**GOAL OF THE EXERCISE**
Repeat the listing exactly as given, omitting every image.

Rows from a 3D scene dataset:
----------

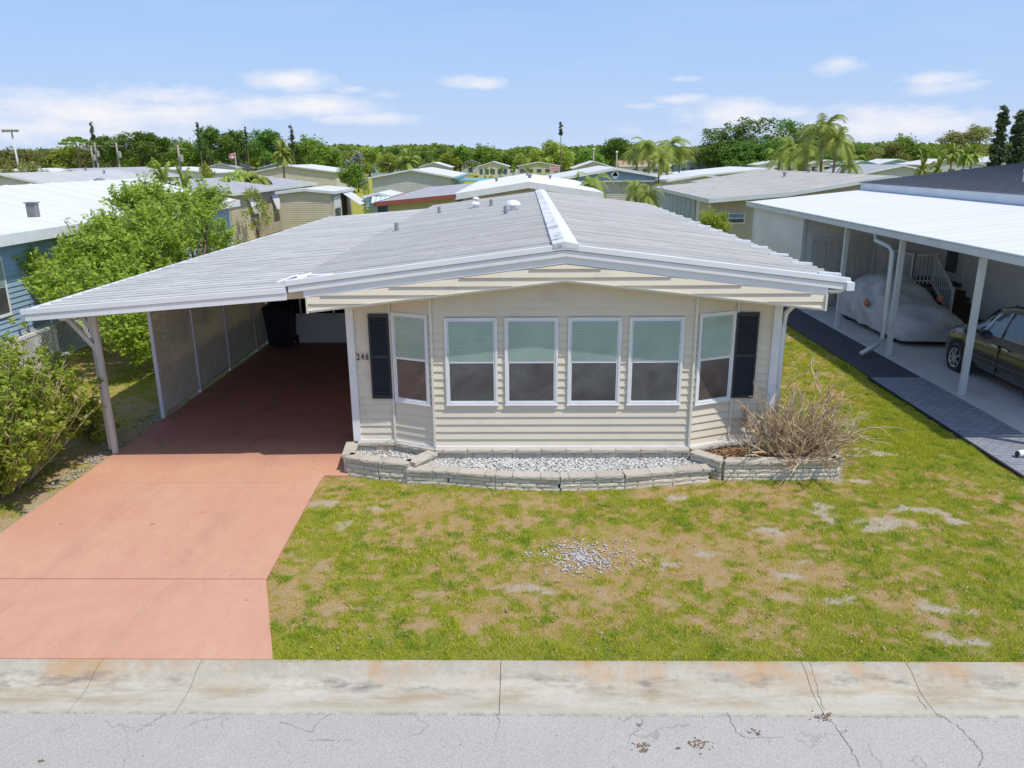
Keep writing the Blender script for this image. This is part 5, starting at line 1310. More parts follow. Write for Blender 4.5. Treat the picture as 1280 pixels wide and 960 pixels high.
# ------------------------------------------------------------------ houses behind
# A: grey roof behind the blue house, and its tan addition with awnings
p = gz(290, 241, 3.0); ax1, ay0 = p.x-.3, p.y+.3; 
zA = zat(215, 229, ay0)
A = home('grey roofed house with white awnings behind the blue house', ax1-9, ax1, ay0, ay0+18.5, 2.95, max(zA, 3.5), W_TAN, ROOFG, group=None, course=.14, fascia=GUTTERW)
AW = M('white_aluminium_awning', (.78, .78, .80), (.70, .70, .72), 8, .4)
def awning(parent, O, U, N, w, drop, out_, name='awning', mat=AW):
    O, U, N = Vector(O), Vector(U), Vector(N); b = MB(); k = 0; n_ = max(3, int(w/.15))
    for k in range(n_): b.ob(O+U*(w*k/n_), U*(w/n_*.9), N*out_+Vector((0, 0, -drop)), Vector((0, 0, .025 if k % 2 else .04)))
    return b.build(name, mat, parent)
for yv, w_ in ((gx(313, 255, ax1).y-.4, 1.5), (gx(341, 246, ax1).y-.4, 1.2)):
    f_ = window((ax1+.02, yv, 1.25), (0, 1, 0), (1, 0, 0), w_, 1.05, SCREEN, SHADEB, .07, A, True)
    awning(A, (ax1+.05, yv-.1, 2.5), (0, 1, 0), (1, 0, 0), w_+.2, .95, .35)
ax, ay = gy(350, 240, ay0+4.6), None
q0, q1 = gy(349, 240, ay0+4.6), gy(414, 241, ay0+4.6)
A2 = home('low tan sided cabin with flat roof and screened door beside the awning house', q0.x, q1.x, ay0+4.6, ay0+10.5, 2.78, 2.95, W_TAN, ROOFW, group=None, course=.14, fascia=GUTTERW, over=.15)
b = MB(); yb_ = ay0+7.2; b.box(q1.x+.01, q1.x+.04, yb_, yb_+1.6, .2, 2.6); b.build('screen_door', BLACKHOLE, A2)
window((q1.x+.03, ay0+5.0, 1.0), (0, 1, 0), (1, 0, 0), 1.8, 1.5, SCREEN, AW, .07, A2, True)
awning(A2, (q1.x+.05, yb_-.1, 2.68), (0, 1, 0), (1, 0, 0), 2.6, .85, 1.25)
b = MB(); b.beam((q1.x+1.1, yb_+2.4, 0), (q1.x+1.1, yb_+2.4, 1.9), .06); b.build('awning_post', WHITE, A2)
# B
def P_home(label, L, Rr, pk, ze, depth, wall, roof, **k):
    x0, x1, y0 = place(L[0], L[1], Rr, ze); zr_ = zat(pk[0], pk[1], y0-.3); xm = gy(pk[0], pk[1], y0-.3).x if k.pop('offc', False) else None
    return home(label, x0, x1, y0, y0+depth, ze, max(zr_, ze+.25), wall, roof, xm=xm, **k), (x0, x1, y0)
P_home('cream gabled house with pale roof behind the yellow green palms', (310, 216), 421, (356, 207), 2.85, 16, W_CREAM, ROOFW, fascia=GUTTERW, group=None,
       wins=[('r', 79, 1.0, 2.2, 1.2), ('r', 83, 1.0, 2.2, 1.2), ('r', 87, 1.0, 2.2, 1.2)], offc=True)
cz = P_home('grey white gabled house with teal gutter in the middle distance', (461, 222), 567, (517, 212.5), 2.9, 19, W_GREY, ROOFW, fascia=GUTTERW, group=None)
c0 = cz[1]; b = MB(); b.box(c0[1]+.42, c0[1]+.55, c0[2], c0[2]+19, 2.62, 2.85); b.build('gutter', TEAL_TRIM, cz[0])
b = MB(); b.hexa([(c0[1]+.6,c0[2]+2,2.35),(c0[1]+4.2,c0[2]+2,2.3),(c0[1]+4.2,c0[2]+12,2.3),(c0[1]+.6,c0[2]+12,2.35),(c0[1]+.6,c0[2]+2,2.5),(c0[1]+4.2,c0[2]+2,2.42),(c0[1]+4.2,c0[2]+12,2.42),(c0[1]+.6,c0[2]+12,2.5)]); b.build('porch_roof', TEAL_TRIM, cz[0])
# teal garden room with striped awning
tq0, tq1 = gy(456, 232, 55), gy(487, 232, 55)
T = home('small teal garden room with striped awning', tq0.x, tq1.x, 55, 60, 2.3, 2.5, W_TEAL, ROOFW, group=None, over=.1, wins=[('f', tq0.x+.75, 1.0, .9, .8)])
STRP = NT('teal_white_striped_awning'); xw = STRP.n('ShaderNodeSeparateXYZ', i0=STRP.co()).outputs[0]; STRP.principled(STRP.mix(STRP.math('GREATER_THAN', STRP.math('FRACT', STRP.math('MULTIPLY', xw, 3.)), .5), (.8, .8, .8), (.35, .6, .62)), .6)
awning(T, (tq0.x+.5, 54.95, 2.35), (1, 0, 0), (0, -1, 0), 1.3, .45, .6, mat=STRP.m)
# E: directly behind, white roof and red edged lean-to
E_, e0 = P_home('white gabled roof house directly behind with a red edged carport', (570, 243), 752, (661, 229.5), 3.1, 20.5, W_TAN, ROOFW, group=None, ribs=.4, fh=.30, fascia=WHITE, vents=5)
pA, pB = gy(470, 253, e0[2]-.3), gy(570, 244, e0[2]-.3); y0, y1 = e0[2]-.3, e0[2]+20
b = MB(); b.hexa([(pA.x,y0,pA.z-.06),(pB.x+.3,y0,pB.z-.03),(pB.x+.3,y1,pB.z-.03),(pA.x,y1,pA.z-.06),(pA.x,y0,pA.z),(pB.x+.3,y0,pB.z+.03),(pB.x+.3,y1,pB.z+.03),(pA.x,y1,pA.z)]); b.build('carport_roof', ROOFG, E_)
b = MB(); b.hexa([(pA.x-.04,y0-.05,pA.z-.20),(pB.x-.02,y0-.05,pB.z-.15),(pB.x-.02,y0-.004,pB.z-.15),(pA.x-.04,y0-.004,pA.z-.20),(pA.x-.04,y0-.05,pA.z+.02),(pB.x-.02,y0-.05,pB.z+.05),(pB.x-.02,y0-.004,pB.z+.05),(pA.x-.04,y0-.004,pA.z+.02)])
b.box(pA.x-.1, pA.x-.004, y0, y1, pA.z-.2, pA.z+.01); b.build('carport_fascia', RED_TRIM, E_)
b = MB(); lap(b, [(0, 0), (pB.x-pA.x-.6, 0), (pB.x-pA.x-.6, pB.z-.12), (0, pA.z-.1)], (pA.x+.5, y0+.5, 0), (1, 0, 0), (0, -1, 0), .14); b.build('shed_wall', W_YEL, E_)
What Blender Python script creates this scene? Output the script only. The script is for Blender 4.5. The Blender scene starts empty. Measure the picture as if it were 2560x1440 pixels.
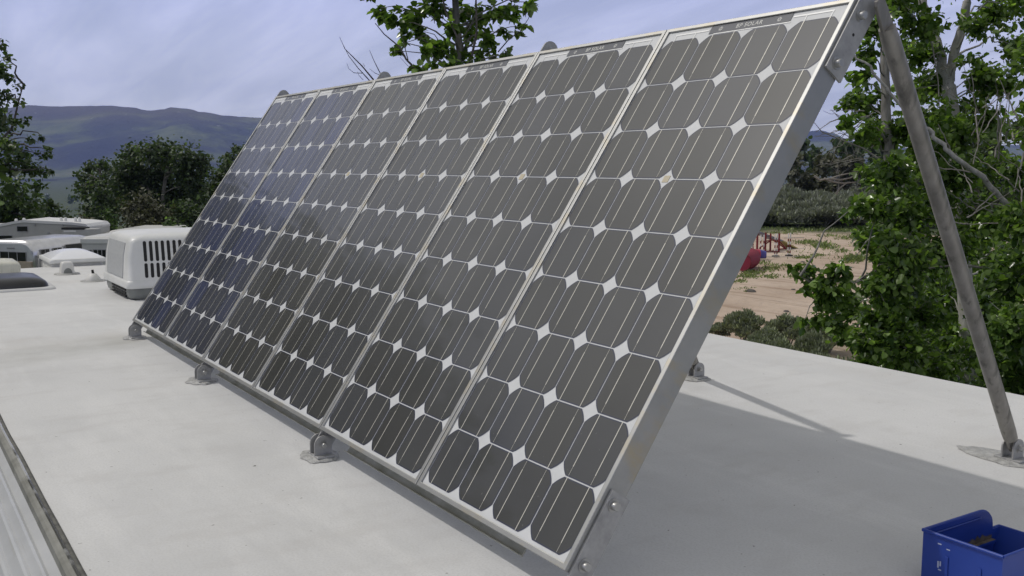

----------

**FINAL RESULT**
Keep writing the Blender script for this image. This is part 5, starting at line 1310. More parts follow. Write for Blender 4.5. Treat the picture as 1280 pixels wide and 960 pixels high.
# ------------------------------------------------------------------ houses behind
# A: grey roof behind the blue house, and its tan addition with awnings
p = gz(290, 241, 3.0); ax1, ay0 = p.x-.3, p.y+.3; 
zA = zat(215, 229, ay0)
A = home('grey roofed house with white awnings behind the blue house', ax1-9, ax1, ay0, ay0+18.5, 2.95, max(zA, 3.5), W_TAN, ROOFG, group=None, course=.14, fascia=GUTTERW)
AW = M('white_aluminium_awning', (.78, .78, .80), (.70, .70, .72), 8, .4)
def awning(parent, O, U, N, w, drop, out_, name='awning', mat=AW):
    O, U, N = Vector(O), Vector(U), Vector(N); b = MB(); k = 0; n_ = max(3, int(w/.15))
    for k in range(n_): b.ob(O+U*(w*k/n_), U*(w/n_*.9), N*out_+Vector((0, 0, -drop)), Vector((0, 0, .025 if k % 2 else .04)))
    return b.build(name, mat, parent)
for yv, w_ in ((gx(313, 255, ax1).y-.4, 1.5), (gx(341, 246, ax1).y-.4, 1.2)):
    f_ = window((ax1+.02, yv, 1.25), (0, 1, 0), (1, 0, 0), w_, 1.05, SCREEN, SHADEB, .07, A, True)
    awning(A, (ax1+.05, yv-.1, 2.5), (0, 1, 0), (1, 0, 0), w_+.2, .95, .35)
ax, ay = gy(350, 240, ay0+4.6), None
q0, q1 = gy(349, 240, ay0+4.6), gy(414, 241, ay0+4.6)
A2 = home('low tan sided cabin with flat roof and screened door beside the awning house', q0.x, q1.x, ay0+4.6, ay0+10.5, 2.78, 2.95, W_TAN, ROOFW, group=None, course=.14, fascia=GUTTERW, over=.15)
b = MB(); yb_ = ay0+7.2; b.box(q1.x+.01, q1.x+.04, yb_, yb_+1.6, .2, 2.6); b.build('screen_door', BLACKHOLE, A2)
window((q1.x+.03, ay0+5.0, 1.0), (0, 1, 0), (1, 0, 0), 1.8, 1.5, SCREEN, AW, .07, A2, True)
awning(A2, (q1.x+.05, yb_-.1, 2.68), (0, 1, 0), (1, 0, 0), 2.6, .85, 1.25)
b = MB(); b.beam((q1.x+1.1, yb_+2.4, 0), (q1.x+1.1, yb_+2.4, 1.9), .06); b.build('awning_post', WHITE, A2)
# B
def P_home(label, L, Rr, pk, ze, depth, wall, roof, **k):
    x0, x1, y0 = place(L[0], L[1], Rr, ze); zr_ = zat(pk[0], pk[1], y0-.3); xm = gy(pk[0], pk[1], y0-.3).x if k.pop('offc', False) else None
    return home(label, x0, x1, y0, y0+depth, ze, max(zr_, ze+.25), wall, roof, xm=xm, **k), (x0, x1, y0)
P_home('cream gabled house with pale roof behind the yellow green palms', (310, 216), 421, (356, 207), 2.85, 16, W_CREAM, ROOFW, fascia=GUTTERW, group=None,
       wins=[('r', 79, 1.0, 2.2, 1.2), ('r', 83, 1.0, 2.2, 1.2), ('r', 87, 1.0, 2.2, 1.2)], offc=True)
cz = P_home('grey white gabled house with teal gutter in the middle distance', (461, 222), 567, (517, 212.5), 2.9, 19, W_GREY, ROOFW, fascia=GUTTERW, group=None)
c0 = cz[1]; b = MB(); b.box(c0[1]+.42, c0[1]+.55, c0[2], c0[2]+19, 2.62, 2.85); b.build('gutter', TEAL_TRIM, cz[0])
b = MB(); b.hexa([(c0[1]+.6,c0[2]+2,2.35),(c0[1]+4.2,c0[2]+2,2.3),(c0[1]+4.2,c0[2]+12,2.3),(c0[1]+.6,c0[2]+12,2.35),(c0[1]+.6,c0[2]+2,2.5),(c0[1]+4.2,c0[2]+2,2.42),(c0[1]+4.2,c0[2]+12,2.42),(c0[1]+.6,c0[2]+12,2.5)]); b.build('porch_roof', TEAL_TRIM, cz[0])
# teal garden room with striped awning
tq0, tq1 = gy(456, 232, 55), gy(487, 232, 55)
T = home('small teal garden room with striped awning', tq0.x, tq1.x, 55, 60, 2.3, 2.5, W_TEAL, ROOFW, group=None, over=.1, wins=[('f', tq0.x+.75, 1.0, .9, .8)])
STRP = NT('teal_white_striped_awning'); xw = STRP.n('ShaderNodeSeparateXYZ', i0=STRP.co()).outputs[0]; STRP.principled(STRP.mix(STRP.math('GREATER_THAN', STRP.math('FRACT', STRP.math('MULTIPLY', xw, 3.)), .5), (.8, .8, .8), (.35, .6, .62)), .6)
awning(T, (tq0.x+.5, 54.95, 2.35), (1, 0, 0), (0, -1, 0), 1.3, .45, .6, mat=STRP.m)
# E: directly behind, white roof and red edged lean-to
E_, e0 = P_home('white gabled roof house directly behind with a red edged carport', (570, 243), 752, (661, 229.5), 3.1, 20.5, W_TAN, ROOFW, group=None, ribs=.4, fh=.30, fascia=WHITE, vents=5)
pA, pB = gy(470, 253, e0[2]-.3), gy(570, 244, e0[2]-.3); y0, y1 = e0[2]-.3, e0[2]+20
b = MB(); b.hexa([(pA.x,y0,pA.z-.06),(pB.x+.3,y0,pB.z-.03),(pB.x+.3,y1,pB.z-.03),(pA.x,y1,pA.z-.06),(pA.x,y0,pA.z),(pB.x+.3,y0,pB.z+.03),(pB.x+.3,y1,pB.z+.03),(pA.x,y1,pA.z)]); b.build('carport_roof', ROOFG, E_)
b = MB(); b.hexa([(pA.x-.04,y0-.05,pA.z-.20),(pB.x-.02,y0-.05,pB.z-.15),(pB.x-.02,y0-.004,pB.z-.15),(pA.x-.04,y0-.004,pA.z-.20),(pA.x-.04,y0-.05,pA.z+.02),(pB.x-.02,y0-.05,pB.z+.05),(pB.x-.02,y0-.004,pB.z+.05),(pA.x-.04,y0-.004,pA.z+.02)])
b.box(pA.x-.1, pA.x-.004, y0, y1, pA.z-.2, pA.z+.01); b.build('carport_fascia', RED_TRIM, E_)
b = MB(); lap(b, [(0, 0), (pB.x-pA.x-.6, 0), (pB.x-pA.x-.6, pB.z-.12), (0, pA.z-.1)], (pA.x+.5, y0+.5, 0), (1, 0, 0), (0, -1, 0), .14); b.build('shed_wall', W_YEL, E_)
What Blender Python script creates this scene? Output the script only. The script is for Blender 4.5. The Blender scene starts empty. Measure the picture as if it were 2560x1440 pixels.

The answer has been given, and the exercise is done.